Aujourd’hui, Les Jours se téléportent en 1912 grâce à Retronews, le site de presse de la Bibliothèque nationale de France (BNF). La Première Guerre mondiale n’a pas encore eu lieu, Raymond Poincaré est président du Conseil, la tour Eiffel surmonte fièrement Paris. Mais la capitale frissonne aussi de la peur des « apaches » – les voyous de l’époque –, de la psychose des « bandits ». Dans cette « période dure, où l’on célèbre l’autodéfense », rappelle l’historien Jean-Marc Berlière, une « phobie de l’insécurité » pas toujours rationnelle s’est emparée des esprits. À en croire la presse, les armes à feu courent les rues. En 1910 déjà, Le Petit Journal s’alarmait de « l’âge du revolver », « fléau de ce temps » : « Le revolver est de toutes les contestations et de toutes les disputes. On ne se flanque plus de coups de poing, plus de gifles, on ne se jette plus ses gants au visage ; on s’envoie des balles de “Browning” ; c’est plus expéditif. »
Depuis 1911, la crise sécuritaire a un visage (et même plusieurs, tant qu’à faire) : Jules Bonnot et sa bande de braqueurs anarchistes, d’une modernité et d’une efficacité redoutables dans leurs automobiles. Au fil de ses forfaits, la « bande à Bonnot » tue de nombreux agents de police. Elle « dispose d’un formidable arsenal » acquis lors d’un cambriolage, écrit le journal monarchiste Le Gaulois, qui en dénombre les fruits : « neuf carabines Winchester, dix-neuf revolvers et six fusils de chasse ! » (le point d’exclamation est d’origine). C’est dans ce contexte qu’en 1912, les autorités décident d’armer la police judiciaire, pour compenser « l’état d’infériorité actuel » et « ainsi venir à bout de l’audace des bandits ». Comme toujours depuis, l’argument d’une nécessaire égalité des armes entre les policiers et leurs adversaires vient à l’appui du renforcement sécuritaire.

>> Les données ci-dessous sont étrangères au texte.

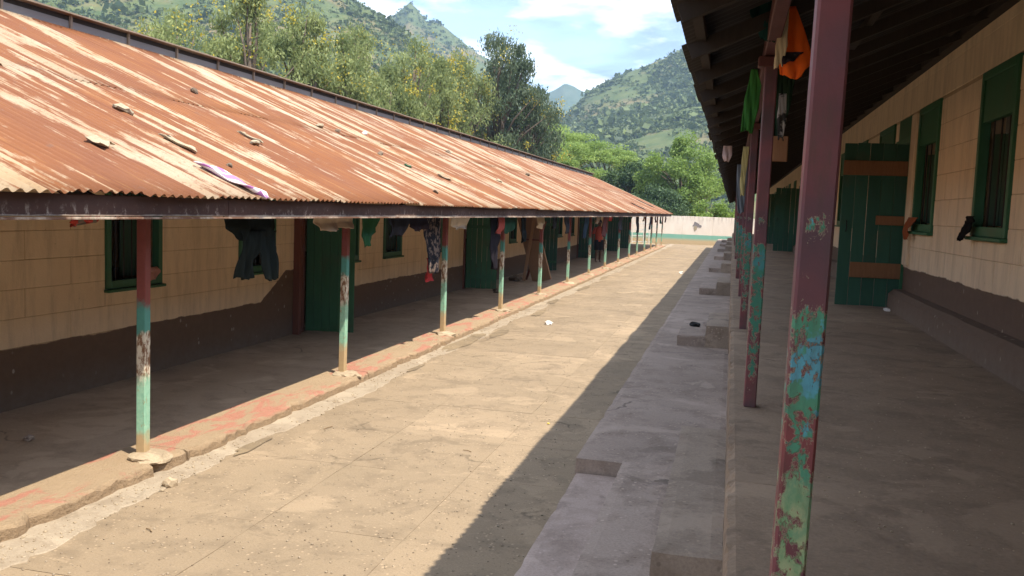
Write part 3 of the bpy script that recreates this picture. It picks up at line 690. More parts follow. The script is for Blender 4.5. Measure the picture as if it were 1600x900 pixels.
# sloping plinth ledge at the wall foot
v = []; f = []; n = 120
for i in range(n+1):
    yy = -6+68*i/n; v += [(2.03, yy, RV-0.02), (2.04+random.uniform(-.006, .006), yy, 1.27), (2.10, yy, 1.325+random.uniform(-.006, .006)), (2.205, yy, 1.335)]
    if i: a = 4*(i-1); f += [(a, a+1, a+5, a+4), (a+1, a+2, a+6, a+5), (a+2, a+3, a+7, a+6)]
add('wall_plinth', mesh('wall_plinth', v, f, MAT['wall_r']), RB)
b = B(); b.box(6.6, -6, 0, 6.8, 62, 4.18); b.box(2.41, -6, 0, 6.59, -5.8, 4.18); b.box(2.41, 61.8, 0, 6.59, 62, 4.18); b.build('rear_wall', MAT['wall_r'], RB)
b = B(); b.box(2.41, -5.79, 0.9, 6.59, 61.79, RV-0.01); b.build('room_floor', MAT['floor_r'], RB)
for a, c in rw: window(RB, XR, a, c, 2.1, 3.6, -1, MAT['green'], 0.46, 3, random.choice([0.3, 0.6, None]))
for i, (a, c) in enumerate(rd):
    frame_jambs(RB, XR, a, c, RV, 3.24, -1, MAT['green'])
    b = B(); b.box(XR-0.012, a+.002, 3.33, XR+0.05, c-.002, 3.598, .003); b.build('transom_panel', MAT['green'], RB)
    if i in (0, 1, 3):
        door_leaf(RB, XR-0.02, a-0.02, -1, 0.80, RV, 2.16, MAT['green_dk'], 5, [(0.40, 0.60, .0, .80, MAT['wood']), (1.74, 1.93, .0, 1.0, MAT['wood']), (1.10, 1.22, .0, .45, MAT['wood'])] if i == 0 else [], 0.0)
b = B(); b.box(XR-0.05, 12.18, 1.66, XR-0.001, 12.46, 3.57, .01); b.build('pier', MAT['wall_r'], RB)
b = B(); b.box(2.09, -5, 4.05, 2.19, 62, 4.22); b.build('wall_plate', MAT['dark_wood'], RB)
XER, ZER = -0.33, 3.17; LTR = (5.2+0.33)/math.cos(ANG)
rf = B()
for d in (0.12, 1.3, 2.5, 3.8, 5.2):
    x = XER+math.cos(ANG)*d; z = ZER+math.sin(ANG)*d-0.045; rf.bar((x, -5, z), (x, 62.5, z), 0.05, 0.06)
roofR = rf.build('roof_timbers', MAT['dark_wood'], RB)
lay_sheets(roofR, XER, ZER, 1, SL, LTR, -5, 62, MAT['dark_iron'], 0.6)
y = -4.5
while y < 62:
    b = B(); b.bar((XER+0.05, y, ZER-0.085), (5.1, y, ZER-0.085+5.38*SL), 0.05, 0.08); b.build('rafter', MAT['dark_wood'], RB); y += 0.96
b = B(); b.v += [(5.1,-5,5.44),(5.1,62.2,5.44),(10,62.2,3.3),(10,-5,3.3),(5.1,-5,5.42),(5.1,62.2,5.42),(10,62.2,3.28),(10,-5,3.28)]
b.f += [(3,2,1,0),(4,5,6,7),(4,7,3,0),(2,6,5,1),(3,7,6,2),(1,5,4,0)]; b.build('rear_roof', MAT['dark_iron'], RB)
b = B(); b.box(0.125, -5, 3.14, 0.195, 62, 3.245, .006); b.build('post_beam', MAT['beam_r'], RB)
pb = B(); pb.box(-0.036, -0.036, 0, 0.036, 0.036, 2.075, .006); pf = B(); pf.box(-0.0295, -0.0295, 0, 0.0295, 0.0295, 2.075, .005); pmr = mesh('post', pf.v, pf.f, MAT['post_r']); pmr2 = mesh('post', pb.v, pb.f, MAT['post_r2'])
RPY = [1.70+3.84*i for i in range(-1, 16)]
for i, y in enumerate(RPY):
    o = add('post', pmr if i < 2 else pmr2, RB, (0.163+(0 if i < 4 else random.uniform(-.02, .02)), y, RV-0.002)); o.rotation_euler = (random.uniform(-.004, .004), random.uniform(-.004, .004) if i != 1 else 0.014, random.uniform(-.05, .05))
    if i == 1: o.location.x = 0.130
    pbox('post_cap', (0.15, 0.10, 0.06), MAT['beam_r'], o, (0, 0, 2.046), .006)

# ------------------------------------------------------------------ far boundary wall
b = B(); fwx = [-30+2.2*i for i in range(24)]
for i, x in enumerate(fwx):
    b = B() if False else b
    b.box(x, 68+random.uniform(-.004, .004), -0.03, x+2.197, 68.22, 2.09+random.uniform(-.03, .03), .012)
fw = tag(b.build('boundary_wall', MAT['farwall']), 'whitewashed boundary wall with turquoise foot closing the far end of the courtyard', 'wall')
blob('plaster_hole', -2.55, 67.985, 0.26, 0.20, 1.45, MAT['ridge_grey'], fw, 24, 0, 0.45).rotation_euler = (R(90), 0, 0)
blob('plaster_hole', -2.65, 67.984, 0.10, 0.22, 1.22, MAT['stone'], fw, 20, 0, 0.4).rotation_euler = (R(90), 0, 0)

# ------------------------------------------------------------------ hills
from mathutils import noise as mn
def fbm(x, y, z=0.0, o=6): return mn.fractal(Vector((x, y, z)), 1.0, 2.1, o)
HILLS = []
def interp(tab, a): return float(np.interp(a, [t[0] for t in tab], [t[1] for t in tab]))
def hill(name, tab, r0, rr, r1, a0, a1, mat, na=190, nr=70, rough=0.10, seed=0.0):
    V = []; F = []
    P = np.zeros((na+1, nr+1, 3))
    for i in range(na+1):
        az = a0+(a1-a0)*i/na; el = interp(tab, az); H = rr*math.tan(R(max(el, 0)))+2.2
        for j in range(nr+1):
            r = r0+(r1-r0)*j/nr; t = (r-r0)/(rr-r0)
            if t <= 1: s = t**1.15*(1-0.18*math.sin(math.pi*t))
            else: s = max(0.0, 1-((r-rr)/(r1-rr))**1.5)
            x, y = math.sin(R(az))*r, math.cos(R(az))*r
            nz = fbm(x*0.006+seed, y*0.006, seed)*rough*H*min(1, t)*(1-0.75*math.exp(-((t-1)/.12)**2)) + fbm(x*0.035, y*0.035+seed, 3, 4)*H*0.006*min(1, t)
            P[i, j] = (x, y, H*s+nz-1.5)
    idx = np.arange((na+1)*(nr+1)).reshape(na+1, nr+1)
    F = np.stack([idx[:-1,:-1], idx[1:,:-1], idx[1:,1:], idx[:-1,1:]], -1).reshape(-1, 4)
    o = tag(add(name, fast_mesh(name, P.reshape(-1, 3), F[:, ::-1], mat, None, True)), kind='structure'); HILLS.append((name, P, r0, rr, r1)); return o
hill('hill_near_left', [(-75,9),(-55,13),(-41,14.5),(-33,14.5),(-28,13.6),(-24.5,12.6),(-23.3,12.1),(-22.2,11.5),(-21,10.9),(-19.8,9.9),(-18,8.6),(-16,6.5),(-13.5,4.0),(-12,2.5),(-10,0)], 150, 430, 800, -75, -9.5, MAT['hill'], 230, 80, 0.17, 1.3)
hill('hill_peak', [(-30,9),(-25,10.5),(-22.5,11.0),(-21.7,11.5),(-21.1,12.0),(-20.65,12.35),(-20.2,12.1),(-19.6,11.4),(-18.9,11.35),(-18.1,10.9),(-17,10.15),(-15.6,9.2),(-14.2,8.5),(-13.3,7.95),(-12.3,7.5),(-11.6,6.9),(-10.8,5.5),(-9.8,4.2),(-8.5,2.5),(-6,0)], 420, 850, 1500, -31, -5.5, MAT['hill'], 230, 60, 0.06, 5.7)
hill('hill_right', [(-16,0),(-13,3.2),(-11.3,5.2),(-10.2,6.4),(-9.2,7.5),(-8.0,8.2),(-6.9,8.75),(-6.0,9.1),(-4.5,9.7),(-3.2,10.25),(-1,11),(4,12.2),(12,13.5),(30,12),(50,10)], 230, 620, 1200, -16, 50, MAT['hill'], 250, 75, 0.14, 9.1)
hill('hill_far', [(-16,5.5),(-13.5,6.6),(-12.2,7.1),(-11.5,7.5),(-10.8,7.95),(-10.3,7.8),(-9.6,7.5),(-8.6,7.2),(-6,6.0),(-3,5)], 1100, 1500, 1900, -17, -2, MAT['hill_far'], 90, 20, 0.03, 2.2)
# scrub on the hillsides
ico = bmesh.new(); bmesh.ops.create_icosphere(ico, subdivisions=1, radius=1); ico.verts.ensure_lookup_table()
IV = np.array([q.co[:] for q in ico.verts]); IF = np.array([[q.index for q in f.verts] for f in ico.faces]); ico.free()
def scrub(name, P, count, smin, smax, amax=None, label=''):
    na, nr = P.shape[0]-1, P.shape[1]-1
    jmax = int(nr*0.52); out = []
    cs = []
    while len(cs) < count:
        i = RNG.integers(0, na); j = RNG.integers(2, jmax); u, v = RNG.random(2)
        p = P[i, j]*(1-u)*(1-v)+P[i+1, j]*u*(1-v)+P[i, j+1]*(1-u)*v+P[i+1, j+1]*u*v
        az = math.degrees(math.atan2(p[0], p[1]))
        if az < -43 or az > 0.5: continue
        if fbm(p[0]*0.02, p[1]*0.02, 7, 3)+RNG.normal(0, .22) < -0.10: continue
        cs.append(p)
    cs = np.array(cs); n = len(cs); sz = smin*0.7+(smax-smin*0.7)*RNG.random(n)**2.2; sz = sz*np.where(RNG.random(n) < 0.06, 2.3, 1.0)
    k = 14; o = RNG.normal(size=(n, k, 3)); o /= np.linalg.norm(o, axis=2, keepdims=True); o *= RNG.random((n, k, 1))**0.5
    C = cs[:, None, :]+o*sz[:, None, None]*np.array([1.0, 1.0, 0.55])+np.array([0, 0, 1])*sz[:, None, None]*0.35
    D = RNG.normal(size=(n, k, 3)); D /= np.linalg.norm(D, axis=2, keepdims=True); E_ = np.cross(D, RNG.normal(size=(n, k, 3))); E_ /= np.linalg.norm(E_, axis=2, keepdims=True)
    hs = sz[:, None, None]*RNG.uniform(.22, .5, (n, k, 1)); h2 = hs*RNG.uniform(.6, 1.1, (n, k, 1))
    V = np.stack([C-D*hs, C+E_*h2, C+D*hs, C-E_*h2], 2)
    tone = np.repeat(np.clip(RNG.normal(0.45, 0.22, (n, 1))+RNG.normal(0, .15, (n, k)), 0, 1).ravel(), 4)
    F = np.arange(n*k*4).reshape(-1, 4)
    return tag(add(name, fast_mesh(name, V.reshape(-1, 3), F, MAT['scrub'], tone)), label, 'scrub', kind='stuff')
scrub('hillside_scrub', HILLS[0][1], 15000, 0.6, 2.0, label='grey green scrub covering the near left hillside')
scrub('hillside_scrub', HILLS[1][1], 10000, 1.0, 2.8, label='bluish green scrub covering the pointed peak')
scrub('hillside_scrub', HILLS[2][1], 24000, 0.8, 2.4, label='green scrub covering the hillside on the right')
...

Jusqu’au début du XXe siècle, explique Jean-Marc Berlière, l’armement des policiers ne va pourtant pas de soi (contrairement à celui des gendarmes, de tradition militaire). Certes, les gardiens de la paix parisiens, qui patrouillent les rues en uniforme et ont très souvent un passé militaire, disposent « d’un sabre-baïonnette » et d’un revolver, « qu’ils portent sous leur tunique et dont ils ne se servent quasiment jamais ». On retrouve dans la presse de l’époque des articles raillant leur piètre qualité.